Bee Gees guitar 'may fetch £10,000'
- Published
The guitar that Bee Gee Maurice Gibb used to compose the band's first disco hit - Jive Talkin' - is to be sold at auction next month.
He famously wrote the track after driving across a bridge in Florida and hearing the rhythm made by the car's tyres on the road surface.
The guitar, signed by all three Gibb brothers, was given away as a prize on Bruno Brookes' Radio 1 show in 1987.
The Gibson J45 could fetch more than £10,000 at auction in Wiltshire.
The winner of the guitar later sold it in an episode of the Channel 4 TV programme Four Rooms in 2014.
A custom-made 1968 Gibson EBS-1250 double-neck, which also belonged to Maurice Gibb, will also go under the hammer.
Luke Hobbs, from Gardiner Houlgate auctioneers in Corsham, said Bee Gees' instruments are "exceptionally rare".
"These guitars represent the two great phases of the Bee Gees' career.

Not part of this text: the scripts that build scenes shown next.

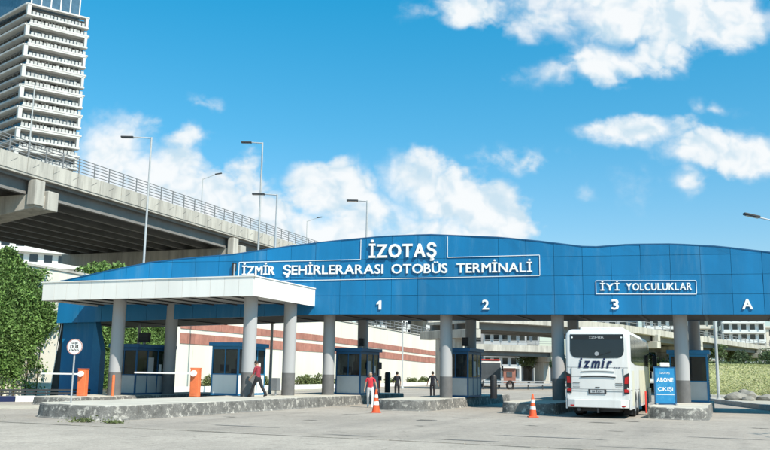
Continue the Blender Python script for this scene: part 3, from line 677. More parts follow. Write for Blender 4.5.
# grey cabinet by canopy pillar, white kiosk posts, small red post beside sign
s_ = empty('utility_box', (-5.15, 42.2, IH), RZ); tag(s_, 'small grey metal cabinet fixed beside the right canopy pillar', 'cabinet')
boxo('housing', (-.24, .12, -.2, .15, .25, .85), mat('cabinet_grey', (.16, .17, .18), .5), s_, bevel=.02); boxo('leg', (-.08, -.02, -.05, .01, 0, .25), m_steel, s_)
o = boxo('marker_post', (12.20, 12.27, 40.2, 40.27, 0, 1.0), m_red, None); tag(o, 'thin red post between the bus and the blue sign board', 'post')

# ------------------------------------------------------------------ BUS
def rrect(w, z0, z1, r, n=5, bot=.05):
    pts = [(-w + bot, z0), (w - bot, z0), (w, z0 + bot)]
    for i in range(n + 1): t = (math.pi / 2) * i / n; pts.append((w - r + r * math.cos(t), z1 - r + r * math.sin(t)))
    for i in range(n + 1): t = math.pi / 2 + (math.pi / 2) * i / n; pts.append((-w + r + r * math.cos(t), z1 - r + r * math.sin(t)))
    pts.append((-w, z0 + bot)); return pts
BUSL = 12.2
bus = empty('coach_bus', (8.64, 34.75, 0), -R(21)); tag(bus, 'white coach seen from behind driving through lane three with izmir on its rear', 'bus')
secs = [(0.0, 1.16, 3.30, .30), (0.012, 1.21, 3.37, .30), (0.05, 1.245, 3.45, .28), (.15, 1.262, 3.52, .26), (.5, 1.27, 3.56, .25), (6, 1.27, 3.58, .25), (10.8, 1.27, 3.56, .25), (11.6, 1.25, 3.42, .3), (12.05, 1.19, 3.05, .35), (12.2, 1.10, 2.5, .4)]
mb = MB(); nn = len(rrect(1, 0, 1, .2))
for si, (y, w, zt, r_) in enumerate(secs):
    for (x, z) in rrect(w, 1.08, zt, r_): 
        yy = y + (0.035 * (z - 1.08) if si <= 3 else 0) - (0.25 * max(0, (z - 1.9)) / 1.6 if si >= 8 else 0)
        mb.v.append((x, yy, z))
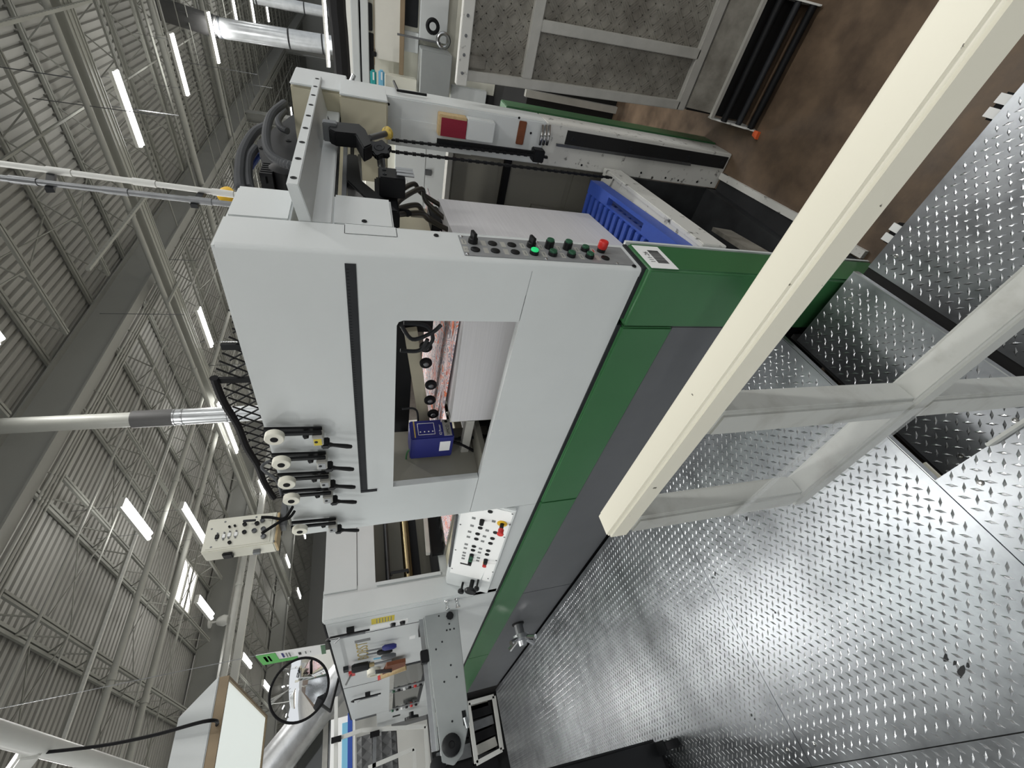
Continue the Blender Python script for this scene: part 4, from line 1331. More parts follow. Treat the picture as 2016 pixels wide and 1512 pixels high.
# measured control positions (u along the console from its near end, v up the slope)
ctl = [(0.055, .45, 'blank'), (0.15, .55, 'knob'), (0.135, .18, 'stop'), (0.225, .55, 'blank'), (0.235, .25, 'blank'), (0.29, .57, 'blank'), (0.30, .27, 'blank'), (0.345, .57, 'blank'), (0.355, .28, 'blank'),
       (0.43, .58, 'blank'), (0.44, .28, 'blank'), (0.475, .58, 'blank'), (0.485, .28, 'blank'), (0.53, .58, 'green'), (0.55, .27, 'knob'), (0.565, .58, 'green'), (0.585, .27, 'red'), (0.60, .58, 'knob')]
for (u, v_, kind) in ctl:
    c = A + cu * u + cv * v_ + cn * 0.003
    if kind == 'stop':
        o = MB().lathe(c, cn, [(0, 0.030), (0.004, 0.030)], 18).build('stop_ring', 'yellow', cbo, smooth=True)
        MB().lathe(c, cn, [(0.004, 0.012), (0.045, 0.012)], 12).build('stop_stem', 'black_plastic', o, smooth=True)
        MB().lathe(c, cn, [(0.035, 0.012), (0.04, 0.017), (0.062, 0.016), (0.066, 0.020), (0.072, 0.018)], 16).build('stop_button', 'red', o, smooth=True)
    elif kind == 'blank':
        MB().lathe(c, cn, [(0, 0.015), (0.004, 0.0145)], 14).build('blanking_plug', 'black_plastic', cbo, smooth=True)
    elif kind == 'knob':
        MB().lathe(c, cn, [(0, 0.015), (0.03, 0.013)], 12).build('selector_knob', 'black_plastic', cbo, smooth=True)
    elif kind == 'green':
        o = MB().lathe(c, cn, [(0, 0.015), (0.018, 0.0145)], 14).build('button_collar', 'black_plastic', cbo, smooth=True)
        MB().lathe(c, cn, [(0.018, 0.0125), (0.028, 0.012)], 14).build('button_cap', 'button_green', o, smooth=True)
    elif kind == 'red':
        o = MB().lathe(c, cn, [(0, 0.014), (0.008, 0.014)], 14).build('button_collar', 'yellow', cbo, smooth=True)
        MB().lathe(c, cn, [(0.008, 0.012), (0.03, 0.014)], 14).build('button_cap', 'red', o, smooth=True)
    lg = c - cu * 0.0 + cv * 0.16
    MB().obox(lg, cu * 0.010, cv * 0.035, cn * 0.0006).build('legend', 'ink_grey', cbo)
c = A + cu * 0.665 + cv * 0.66 + cn * 0.003
MB().obox(c, cu * 0.008, cv * 0.12, cn * 0.001).build('slot_gauge', 'ink', cbo)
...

"The double-neck comes from the '60s and early-'70s when they sang popular ballads; the J45 represents their comeback and the disco years.
"It's not often you get to encapsulate a band's career so succinctly in a single auction."
A Maton guitar used by George Harrison at the Beatles' last appearance at Liverpool's Cavern Club in 1963 will also be auctioned in the sale of more than 400 guitars on 12 September.